Namun, hingga 4 Februari 2025, aksi penjarahan dan pendudukan masih berlanjut.

Perusahaan meminta dukungan Kepolisian dan Aparat Penegak Hukum untuk menangani kasus ini demi menjaga aset negara.

Mahmud menegaskan bahwa upaya ini selaras dengan arahan Presiden Prabowo dalam Musyawarah Perencanaan Pembangunan Nasional pada 30 Desember 2024, yang menekankan pentingnya perlindungan terhadap perkebunan sawit sebagai aset strategis nasional.
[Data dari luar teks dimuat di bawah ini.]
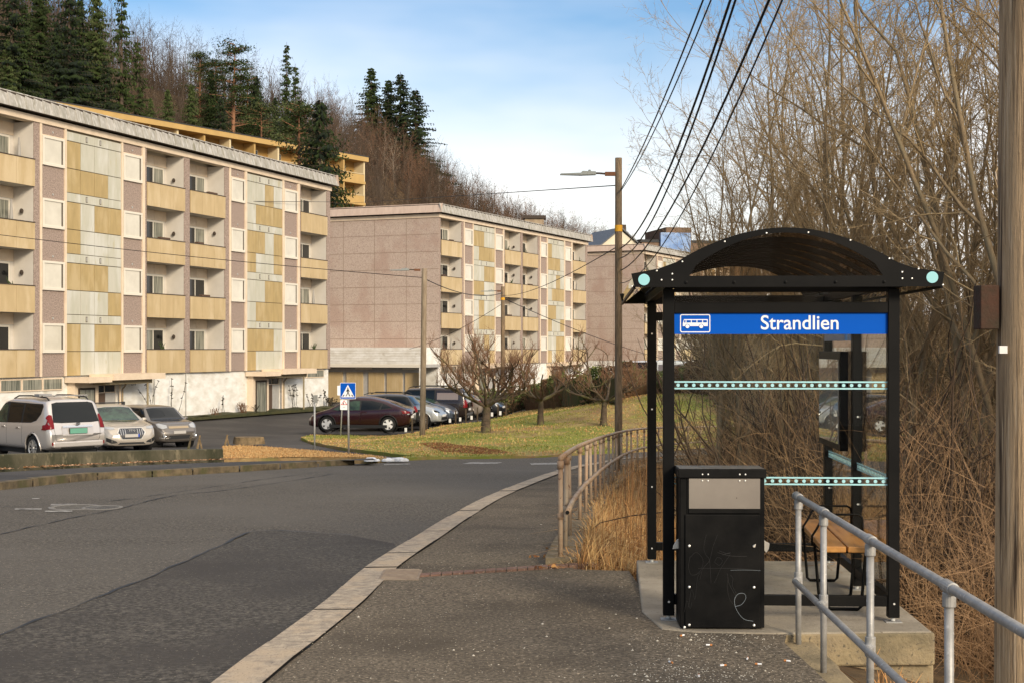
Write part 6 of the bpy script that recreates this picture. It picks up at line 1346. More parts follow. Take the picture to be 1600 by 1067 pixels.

Masyarakat di satu sisi menuntut kejelasan hukum dan keadilan agar tanah adat mereka dikembalikan.

Kasus ini menjadi perhatian publik, mengingat pentingnya pengakuan terhadap hak ulayat dan perlindungan terhadap masyarakat adat dalam pengelolaan sumber daya alam.

Pemerintah diharapkan segera turun tangan untuk menyelesaikan sengketa ini secara adil dan transparan guna menghindari potensi konflik yang lebih luas di masa mendatang.